#### RECORDED DATA
◇ ◇ ◇ ◇ ◇ ◇ ◇

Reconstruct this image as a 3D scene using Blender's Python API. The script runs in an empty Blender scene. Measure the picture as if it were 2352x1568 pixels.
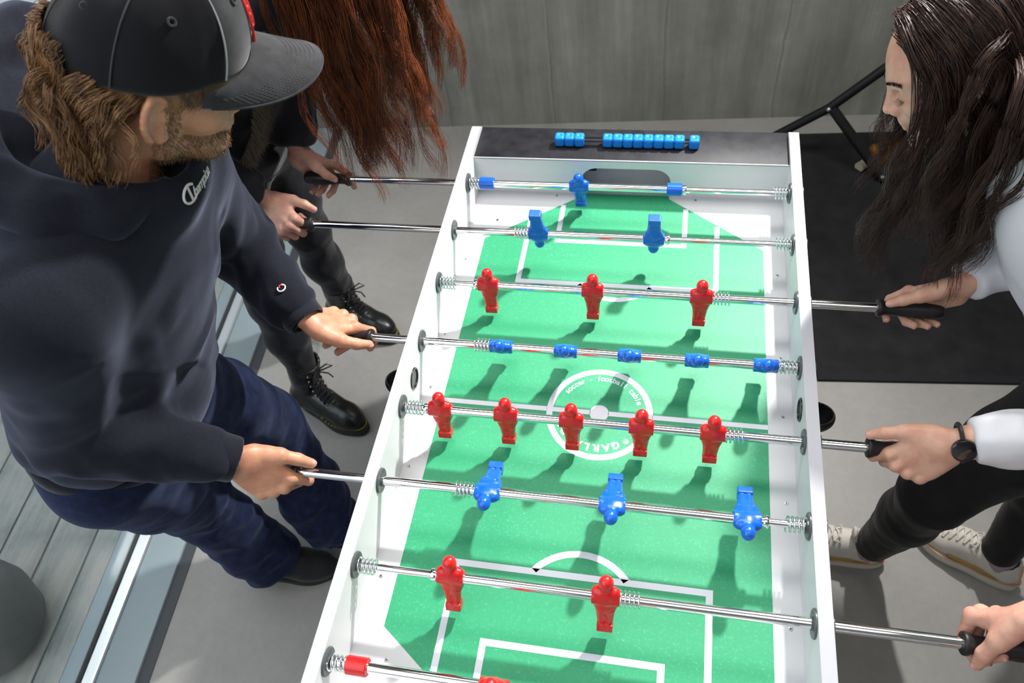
import bpy, bmesh, math, random
import numpy as np
from mathutils import Vector, Matrix, Euler

# ------------------------------------------------------------------ camera, world, lights, exposure
SC = bpy.context.scene
COL = SC.collection
FZ = 0.79            # height of the playfield above the floor
RZ = FZ + 0.088      # height of the rods

cd = bpy.data.cameras.new('camera')
cam = bpy.data.objects.new('camera', cd)
COL.objects.link(cam)
cam.location = (0.10492, -0.78184, 2.06295)
cam.rotation_euler = (0.64940, 0.10781, 0.16843)
cd.sensor_fit = 'HORIZONTAL'
cd.sensor_width = 36.0
cd.lens = 27.615
cd.clip_start = 0.05
cd.dof.use_dof = True
cd.dof.focus_distance = 1.38
cd.dof.aperture_fstop = 5.6
SC.camera = cam

SC.view_settings.view_transform = 'Standard'
SC.view_settings.look = 'None'
SC.view_settings.gamma = 1.0
SC.view_settings.use_curve_mapping = False
SC.view_settings.exposure = 0.0

wd = bpy.data.worlds.new('daylight')
SC.world = wd
wd.use_nodes = True
bg = wd.node_tree.nodes['Background']
bg.inputs[0].default_value = (0.80, 0.88, 1.0, 1)
bg.inputs[1].default_value = 0.65

def area_light(name, loc, target, size, power, color=(1, 1, 1), size_y=None, shape='DISK'):
    l = bpy.data.lights.new(name, 'AREA')
    l.energy = power
    l.color = color
    l.shape = shape
    l.size = size
    if size_y: l.size_y = size_y
    o = bpy.data.objects.new(name, l)
    COL.objects.link(o)
    o.location = loc
    d = Vector(target) - Vector(loc)
    o.rotation_euler = d.to_track_quat('-Z', 'Y').to_euler()
    return o

key = area_light('strobe_lamp', (0.74, 1.40, 2.36), (-0.30, -0.30, 0.79), 0.11, 29, (1.0, 0.985, 0.96))
key.data.spread = math.radians(96)
area_light('ceiling_fill', (0.1, -0.9, 2.96), (0.1, -0.9, 0), 1.9, 12, (1.0, 0.99, 0.97), 1.2, 'RECTANGLE')  # unseen lamp, added as soft fill from above
area_light('ceiling_fill', (0.2, 1.05, 2.96), (0.2, 1.05, 0), 2.6, 40, (1.0, 0.98, 0.94), 0.6, 'RECTANGLE')  # second unseen fill lamp, added to brighten the back wall

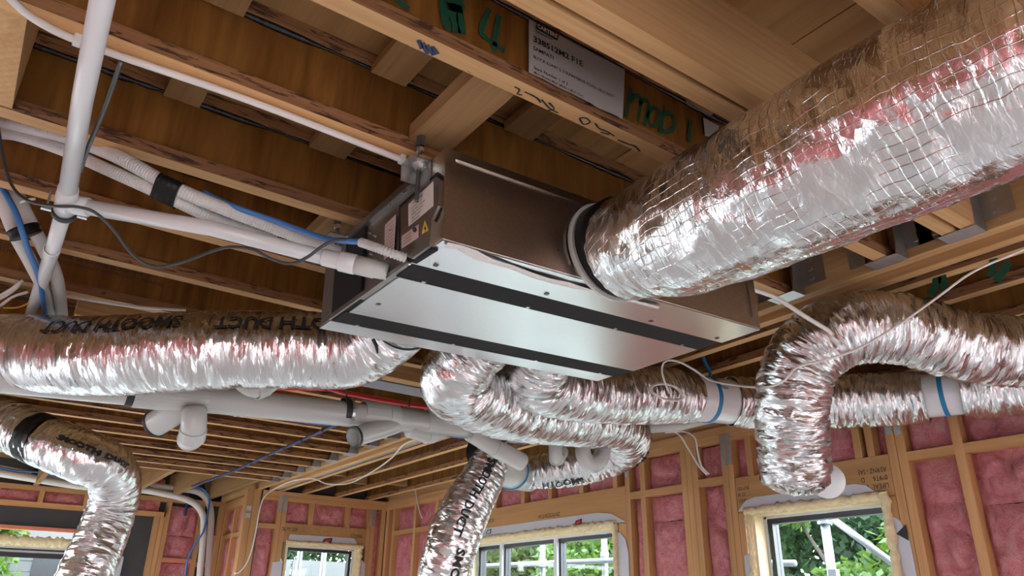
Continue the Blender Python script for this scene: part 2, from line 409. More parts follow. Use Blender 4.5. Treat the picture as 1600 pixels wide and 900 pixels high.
def text_plane(name, body, size, o, ex, ey, mat, parent, squash=1.0, bold=0.0, off=0.0):
    o, ex, ey = Vector(o), Vector(ex).normalized(), Vector(ey).normalized(); en = ex.cross(ey)
    v, f = text2d(body, size, 3, bold)
    return mesh_obj(name, [tuple(o+ex*(x*squash)+ey*y+en*off) for x, y in v], f, mat, parent)
def stroke_ribbon(name, strokes, o, ex, ey, w, mat, parent, off=0.0015):
    """hand-sprayed strokes: flat ribbons lying just proud of a surface"""
    o, ex, ey = Vector(o), Vector(ex).normalized(), Vector(ey).normalized(); en = ex.cross(ey); mb = MB()
    for st in strokes:
        q = spline([Vector((a, b, 0)) for a, b in st], 0.006)[0]
        A = []; B = []
        for i, p in enumerate(q):
            t = (q[min(i+1, len(q)-1)]-q[max(i-1, 0)]).normalized(); nn = Vector((-t.y, t.x, 0))
            ww = w*(0.8+0.4*noise.noise(Vector((p.x*60, p.y*60, 3))))
            a, b = p+nn*ww/2, p-nn*ww/2
            A.append(o+ex*a.x+ey*a.y+en*off); B.append(o+ex*b.x+ey*b.y+en*off)
        mb.quadstrip(A, B)
    return build(mb, name, mat, parent)
# ================================================================ THE SETTING
ZB, ZT = 2.70, 2.948          # underside and top of the floor joists
XR, YB, YA = 3.77, 7.65, 8.9  # right wall, back wall, wall of the recess
XL, YF = -3.6, -3.6
floor = struct(build(MB().box(XL-0.15, XR+0.15, YF-0.15, YA+0.15, -0.59, 0.0), 'floor', 'concrete'))

ceiling = struct(empty('ceiling', (0, 2.0, ZT)))
# plywood sheets of the floor above, each with its own edges
for (x0, x1) in ((XL, -1.2), (-1.196, 1.45), (1.454, 3.9)):
    for k in range(11):
        y0 = YF+k*1.2
        box('plywood_sheet', ceiling, 'ply_sheet', x0, x1, y0, min(y0+1.196, YA+0.1), ZT, ZT+0.02)

struct(build(MB().box(XL-0.1, 3.95, YF-0.1, YA+0.15, ZT+0.021, ZT+0.05), 'light_leak_cover', 'wrap_board'))  # unseen cover added to stop sky light leaking through the sheet joints
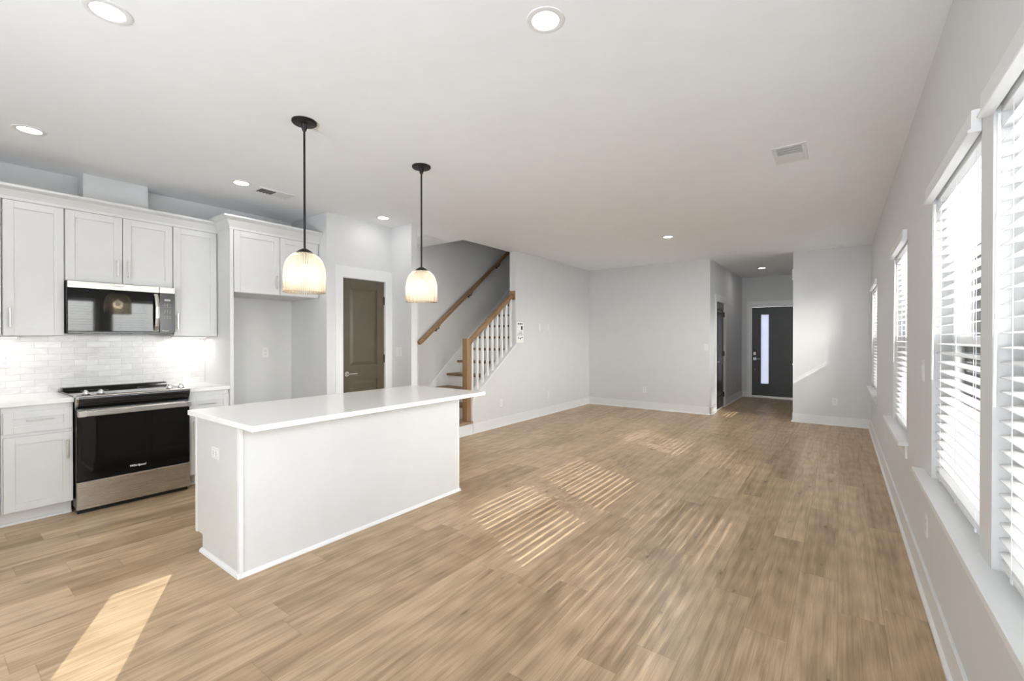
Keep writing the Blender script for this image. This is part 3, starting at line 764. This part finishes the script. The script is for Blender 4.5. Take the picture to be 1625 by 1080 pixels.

◇ ◇ ◇ ◇ ◇ ◇ ◇

Copy the records exactly. Skip the pictures.

Reconstruct this image as a 3D scene using Blender's Python API. The script runs in an empty Blender scene. Measure the picture as if it were 2352x1568 pixels.
import bpy, bmesh, math, random
import numpy as np
from mathutils import Vector, Matrix, Euler

# ------------------------------------------------------------------ camera, world, lights, exposure
SC = bpy.context.scene
COL = SC.collection
FZ = 0.79            # height of the playfield above the floor
RZ = FZ + 0.088      # height of the rods

cd = bpy.data.cameras.new('camera')
cam = bpy.data.objects.new('camera', cd)
COL.objects.link(cam)
cam.location = (0.10492, -0.78184, 2.06295)
cam.rotation_euler = (0.64940, 0.10781, 0.16843)
cd.sensor_fit = 'HORIZONTAL'
cd.sensor_width = 36.0
cd.lens = 27.615
cd.clip_start = 0.05
cd.dof.use_dof = True
cd.dof.focus_distance = 1.38
cd.dof.aperture_fstop = 5.6
SC.camera = cam

SC.view_settings.view_transform = 'Standard'
SC.view_settings.look = 'None'
SC.view_settings.gamma = 1.0
SC.view_settings.use_curve_mapping = False
SC.view_settings.exposure = 0.0

wd = bpy.data.worlds.new('daylight')
SC.world = wd
wd.use_nodes = True
bg = wd.node_tree.nodes['Background']
bg.inputs[0].default_value = (0.80, 0.88, 1.0, 1)
bg.inputs[1].default_value = 0.65

def area_light(name, loc, target, size, power, color=(1, 1, 1), size_y=None, shape='DISK'):
    l = bpy.data.lights.new(name, 'AREA')
    l.energy = power
    l.color = color
    l.shape = shape
    l.size = size
    if size_y: l.size_y = size_y
    o = bpy.data.objects.new(name, l)
    COL.objects.link(o)
    o.location = loc
    d = Vector(target) - Vector(loc)
    o.rotation_euler = d.to_track_quat('-Z', 'Y').to_euler()
    return o

key = area_light('strobe_lamp', (0.74, 1.40, 2.36), (-0.30, -0.30, 0.79), 0.11, 29, (1.0, 0.985, 0.96))
key.data.spread = math.radians(96)
area_light('ceiling_fill', (0.1, -0.9, 2.96), (0.1, -0.9, 0), 1.9, 12, (1.0, 0.99, 0.97), 1.2, 'RECTANGLE')  # unseen lamp, added as soft fill from above
area_light('ceiling_fill', (0.2, 1.05, 2.96), (0.2, 1.05, 0), 2.6, 40, (1.0, 0.98, 0.94), 0.6, 'RECTANGLE')  # second unseen fill lamp, added to brighten the back wall

Continue the Blender Python script for this scene: part 2, from line 409. More parts follow. Use Blender 4.5. Treat the picture as 1600 pixels wide and 900 pixels high.
def text_plane(name, body, size, o, ex, ey, mat, parent, squash=1.0, bold=0.0, off=0.0):
    o, ex, ey = Vector(o), Vector(ex).normalized(), Vector(ey).normalized(); en = ex.cross(ey)
    v, f = text2d(body, size, 3, bold)
    return mesh_obj(name, [tuple(o+ex*(x*squash)+ey*y+en*off) for x, y in v], f, mat, parent)
def stroke_ribbon(name, strokes, o, ex, ey, w, mat, parent, off=0.0015):
    """hand-sprayed strokes: flat ribbons lying just proud of a surface"""
    o, ex, ey = Vector(o), Vector(ex).normalized(), Vector(ey).normalized(); en = ex.cross(ey); mb = MB()
    for st in strokes:
        q = spline([Vector((a, b, 0)) for a, b in st], 0.006)[0]
        A = []; B = []
        for i, p in enumerate(q):
            t = (q[min(i+1, len(q)-1)]-q[max(i-1, 0)]).normalized(); nn = Vector((-t.y, t.x, 0))
            ww = w*(0.8+0.4*noise.noise(Vector((p.x*60, p.y*60, 3))))
            a, b = p+nn*ww/2, p-nn*ww/2
            A.append(o+ex*a.x+ey*a.y+en*off); B.append(o+ex*b.x+ey*b.y+en*off)
        mb.quadstrip(A, B)
    return build(mb, name, mat, parent)
# ================================================================ THE SETTING
ZB, ZT = 2.70, 2.948          # underside and top of the floor joists
XR, YB, YA = 3.77, 7.65, 8.9  # right wall, back wall, wall of the recess
XL, YF = -3.6, -3.6
floor = struct(build(MB().box(XL-0.15, XR+0.15, YF-0.15, YA+0.15, -0.59, 0.0), 'floor', 'concrete'))

ceiling = struct(empty('ceiling', (0, 2.0, ZT)))
# plywood sheets of the floor above, each with its own edges
for (x0, x1) in ((XL, -1.2), (-1.196, 1.45), (1.454, 3.9)):
    for k in range(11):
        y0 = YF+k*1.2
        box('plywood_sheet', ceiling, 'ply_sheet', x0, x1, y0, min(y0+1.196, YA+0.1), ZT, ZT+0.02)

struct(build(MB().box(XL-0.1, 3.95, YF-0.1, YA+0.15, ZT+0.021, ZT+0.05), 'light_leak_cover', 'wrap_board'))  # unseen cover added to stop sky light leaking through the sheet joints
Keep writing the Blender script for this image. This is part 3, starting at line 764. This part finishes the script. The script is for Blender 4.5. Take the picture to be 1625 by 1080 pixels.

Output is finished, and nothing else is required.